Both public and private spending on agricultural research pay off in similar large increases in farm productivity, according to two University of Wisconsin-Madison researchers. But the payback from private spending accumulates quickly and then fades, while public research investments take longer to yield their full return.

Jean-Paul Chavas and Tom Cox, economists at the UW-Madison College of Agricultural and Life Sciences, described this tortoise-and hare pattern of returns from public and private research spending in series of scientific papers.

“Over the last few decades, spending by agricultural companies for research has been rising while public spending has increased little,” Cox says. Private spending for agricultural research has exceeded public spending since 1982 and by 1996 the difference was nearly $1 billion.

“Under these conditions, farm productivity might actually accelerate in the short term,” Cox says. “But over the longer term, say 15 to 25 years from now, the current relative decline in public research may lead to slower productivity growth.”

Ag research helped make the U.S. food system the envy of the world and keeps the country”s agricultural sector competitive in international markets. Agricultural exports remain one of the few bright spots in the nation”s gloomy balance-of-trade picture. Yet the recent Federal budget contains what many agricultural experts characterized as another disappointing amount for research at the USDA and nation”s land-grant universities.

Chavas and Cox have been studying the economic impact of research funding on agriculture for nearly a decade. The American Agricultural Economics Association honored one of their many papers in this area as an outstanding journal article.

The two economists found that during a recent 30-year period, public agricultural research gave an average annual rate of return just under 30 percent. Return on private research spending was between 20 and 50 percent. Those results are in line with many earlier studies of agricultural research and far exceed the average return from the Dow Jones Industrial Average over the same period.
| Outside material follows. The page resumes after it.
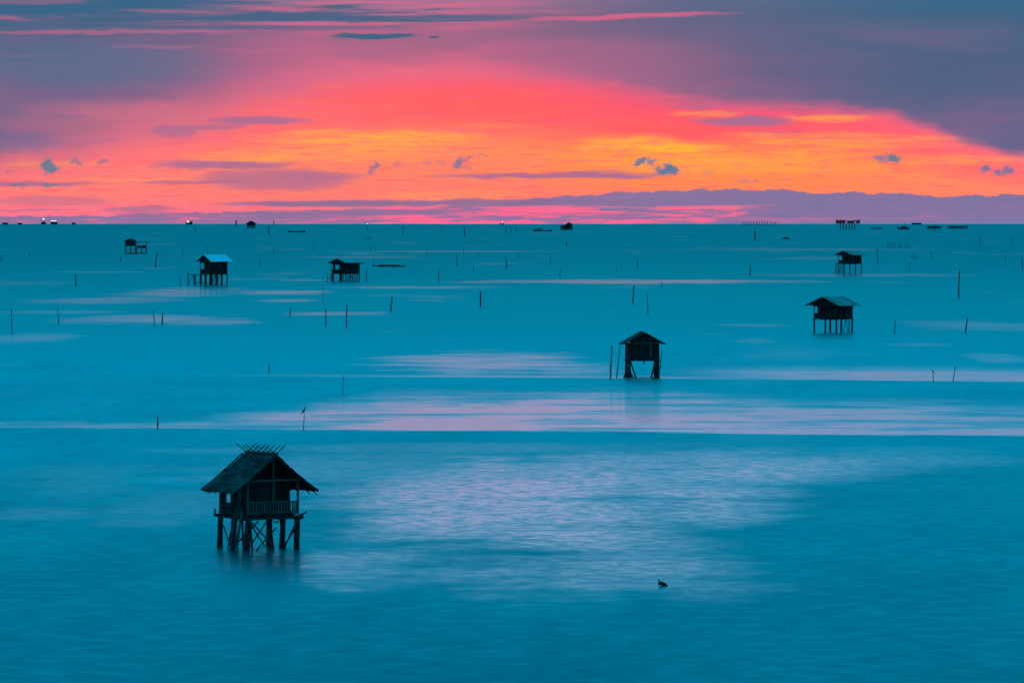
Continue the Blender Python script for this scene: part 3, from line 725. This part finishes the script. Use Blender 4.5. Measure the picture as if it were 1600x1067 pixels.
# --- hut far right
h6 = generic('dark low-roofed hut on the far right, farther out than the grey-roofed one', 1328, 427, -48, 5.0, 5.2, 3.1, 5.7, 5.75, 7.1, 4.3, .6, .8, 'tin', 5, 1.5, .18, ny=2, open_w=[(), [(1.8, 3.0, 4.2, 5.4)], (), [(3.0, 4.6, 4.2, 5.4)]])
for x in (-3.4, -3.0): G().stick((x, -3.2, -1), (x + .2, -3.0, 3.5), .12, .1, .08).build('leaning_pole', 'pole', h6)
for y in (-2.0, -1.2, -.6): brace(h6, (-2.5, y, 0), (-2.5, y + .3, 2.9), .1)

# --- small hut far left with an open flat-roofed platform
h7 = generic('small dark hut far left with open platform under a thin flat roof', 204, 396, 4, 4.8, 4.0, 3.6, 5.7, 5.9, 7.0, 3.2, .4, .5, 'dark', 4, 0, .22)
annex(h7, 2.9, 7.4, -1.8, 1.8, 2.6, 5.2, 5.35, (-.4, 1.3), False, .24, 2)
G().box((6.2, -.5, 3.25), (1.8, 1.4, 1.2), None, .1).build('crate', 'dark', h7); G().box((4.2, .4, 3.1), (1.5, 1.2, .8), None, .1).build('crate', 'wood', h7)
beam(h7, (-2.4, -2.1, .25), (7.4, -1.9, .2), .2); beam(h7, (-2.4, -2.1, 1.9), (2.9, -2.0, 1.8), .12)

# --- huts close to the horizon
h8 = generic('tiny dark hut standing on the horizon above the white-roofed hut', 392.5, 356.5, -18, 8.5, 7.0, 3.0, 5.6, 5.4, 9.3, 6.8, 1, 1, 'dark', 4, 0, .5)
h9 = generic('boxy dark hut just under the horizon at the picture centre', 889, 359.5, -14, 6.0, 6.0, 1.6, 6.0, 5.9, 8.6, 3.8, .8, .8, 'dark', 4, 0, .45)
annex(h9, -3.2, -9.0, -2.5, 2.5, 1.6, 5.0, 5.2, (.8, 0), True, .4, 3)

# --- long platform on piles, right horizon
p = at(1325, 359.0); k = 1 / ppm(p)
pf = thing('pile_platform', 'long dark platform house on tall piles on the right horizon', 'platform', p, RAD(-6))
for x in (-9, -5.5, -2, 1.5, 5, 8):
    for y in (-3, 3): G().stick((x, y, -1.5), (x, y, 7.0), .45, .4, .1).build('leg', 'barnacle', pf)
deck(pf, -14.5, 14.5, -4, 4, 7.2, 10)
wall(pf, 'house_wall', (-14, -2.5), (-3, -2.5), 7.2, 10, (), 1.4); wall(pf, 'house_wall', (-1, -2.5), (8, -2.5), 7.2, 9.4, (), 1.4); wall(pf, 'house_wall', (9.5, -2.5), (14, -2.5), 7.2, 10, (), 1.4)
for (a, b, z) in ((-14.6, -2.6, 10.2), (-1.6, 8.4, 9.6), (9, 14.6, 10.2)):
    G().poly([(a, -4, z), (b, -4, z), (b, 0, z + 1.2), (a, 0, z + 1.2)], .15).poly([(a, 0, z + 1.2), (b, 0, z + 1.2), (b, 4, z), (a, 4, z)], .15).build('roof', 'dark', pf)
G().box((8.6, -3.4, 10.4), (4.2, .2, 1.6)).build('pale_awning', 'cabin', pf)
for x in (-13, -8, 12): post(pf, x, -3, 9, 12.4, .3)

# ------------------------------------------------------------------ boats, raft and racks
def boat(label, x0, x1, y, hpx, cabin=None, mast=None, name='boat', cat='boat', group='boats on the horizon', freeboard=None):
    p = at((x0 + x1) / 2, y); k = p.y / F; L = (x1 - x0) * k; hh = (freeboard or hpx * .5) * k
    b = thing(name, label, cat, p, RAD(random.uniform(-8, 8)), group)
    g = G(); n = 11; wid = L * .13
    for i in range(n):
        u = i / (n - 1) * 2 - 1; w = wid * math.sqrt(max(0, 1 - abs(u) ** 2.6)) + .02; sh = hh * (1 + .9 * abs(u) ** 3)
        g.v += [Vector((u * L / 2, -w, sh)), Vector((u * L / 2 * .96, -w * .6, -.3)), Vector((u * L / 2 * .96, w * .6, -.3)), Vector((u * L / 2, w, sh)), Vector((u * L / 2 * .99, w * .85, sh * .75)), Vector((u * L / 2 * .99, -w * .85, sh * .75))]
    for i in range(n - 1):
        for j in range(6):
            q = i * 6 + j; r = i * 6 + (j + 1) % 6; g.f.append((q, r, r + 6, q + 6))
    g.f += [tuple(range(6)), tuple(range((n - 1) * 6, n * 6))]
    g.build('hull', 'hull', b)
    if cabin:
        c0, c1, ch, cm = cabin
        G().box(((c0 + c1) / 2 * L, 0, hh * .7 + ch * k / 2), ((c1 - c0) * L, wid * 1.3, ch * k), None, .05).build('cabin', cm, b)
        G().box(((c0 + c1) / 2 * L, 0, hh * .7 + ch * k + .1), ((c1 - c0) * L * 1.15, wid * 1.6, .25)).build('cabin_roof', 'dark', b)
    if mast: G().stick((mast[0] * L, 0, hh * .5), (mast[0] * L, 0, mast[1] * k), .35 * k, .2 * k).build('mast', 'hull', b)
    return b, k, L, hh
def lamp(b, x, z, r, m='lamp', name='lamp'):
    r *= .66
    g = G(); n = 8
    for i in range(1, 5):
        a = math.pi * i / 5
        for j in range(n): g.v.append(Vector((x + r * math.sin(a) * math.cos(2 * math.pi * j / n), r * math.sin(a) * math.sin(2 * math.pi * j / n) - .2, z + r * math.cos(a))))
    for i in range(3):
        for j in range(n): q = i * n + j; w = i * n + (j + 1) % n; g.f.append((q, w, w + n, q + n))
    g.f += [tuple(range(n)), tuple(range(3 * n, 4 * n))]
    g.build(name, m, b)
boat('low dark longboat under the horizon, right of the tiny horizon hut', 450, 478, 363, 4, freeboard=1.6)
b, k, L, hh = boat('small boat with lit white cabin under the horizon at picture centre', 833, 863, 361.5, 5, (-.42, -.02, 3.0, 'cabin'), freeboard=1.6)
for x in (-.4, -.28, -.15, -.06): lamp(b, x * L, hh + 1.6 * k, .75 * k)
boat('short dark boat on the left edge of the horizon', 3, 13, 351, 4, (-.3, .3, 1.5, 'hull'))
boat('short dark boat on the horizon, second from the left edge', 27, 35, 351, 3.5, (-.2, .3, 1.2, 'hull'))
b, k, L, hh = boat('dark vessel with a bright round white light on the left horizon', 64, 72, 351, 5, (-.3, .3, 2.4, 'hull'), (0, 8.5)); lamp(b, 0, 8.6 * k, 1.5 * k)
b, k, L, hh = boat('dark vessel with a pale lit strip, right of the brightly lit one', 79, 90, 351, 5, (-.4, .35, 2.6, 'hull'), (.45, 6))
G().box((-.05 * L, -.16 * L, 5.6 * k), (.75 * L, .3, .8 * k)).build('light_strip', 'pinklamp', b)
boat('faint low vessel on the left horizon between lit vessels', 112, 118, 351, 4, (-.3, .2, 1.6, 'hull'))
b, k, L, hh = boat('tilted dark vessel with clustered white lights on the horizon, left of centre', 290, 301, 351, 6, (.05, .45, 2.8, 'hull'), (.2, 6))
for x, z, r in ((-.25, 3.2, 1.2), (-.1, 4.6, 1.1), (.02, 2.6, .9), (-.3, 5.4, .8)): lamp(b, x * L, z * k, r * k)
boat('small dark boat with a short mast on the right horizon', 1402, 1421, 358.5, 7, (-.2, .25, 3, 'hull'), (.1, 12), freeboard=2.2)
boat('flat dark boat under the right horizon, beside the platform house', 1361, 1379, 357.8, 3, freeboard=1.4)
boat('hazy low vessel on the right horizon above the racks', 1424, 1440, 351, 3, (-.3, .3, 1.3, 'hull'))
boat('small dark skiff under the horizon right of the thick post', 1223, 1234, 373.5, 4, (-.3, .2, 1.6, 'hull'), freeboard=1.2)
b, k, L, hh = boat('tiny boat with a pale pink light on the horizon at picture centre', 781, 788, 351, 3); lamp(b, .1 * L, 4.6 * k, 1.0 * k, 'pinklamp')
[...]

“Private research spending has a strong effect that peaks between 5 and 10 years, but has less long-term impact,” says Chavas. “Public spending for research has a small short-term impact on productivity, but a major effect between 15 and 25 years.”

“That lag between public investment and return in increased productivity is longer than previously thought,” says Cox.

The difference in the peak impact of public and private spending probably reflects the nature of research in the two sectors, according to the economists. Companies spend most of their research budgets on applied projects likely to produce marketable products in the near future. Research on food products and agricultural chemicals make up about two thirds of their research budgets.

State and federal government spending for agricultural research — most at the country”s land-grant universities — supports a mix that includes a large amount of basic research as well as applied research on resource conservation, environmental protection, food safety and nutrition. These research areas often fail to attract the interest of agricultural companies because the research is expensive and the economic returns are less certain.

The UW-Madison study was based on an innovative model the economists developed to analyze how research funding affects technical change. They applied it to farm productivity over 50 years. The research was supported with funds from the USDA to the UW-Madison College of Agricultural and Life Sciences.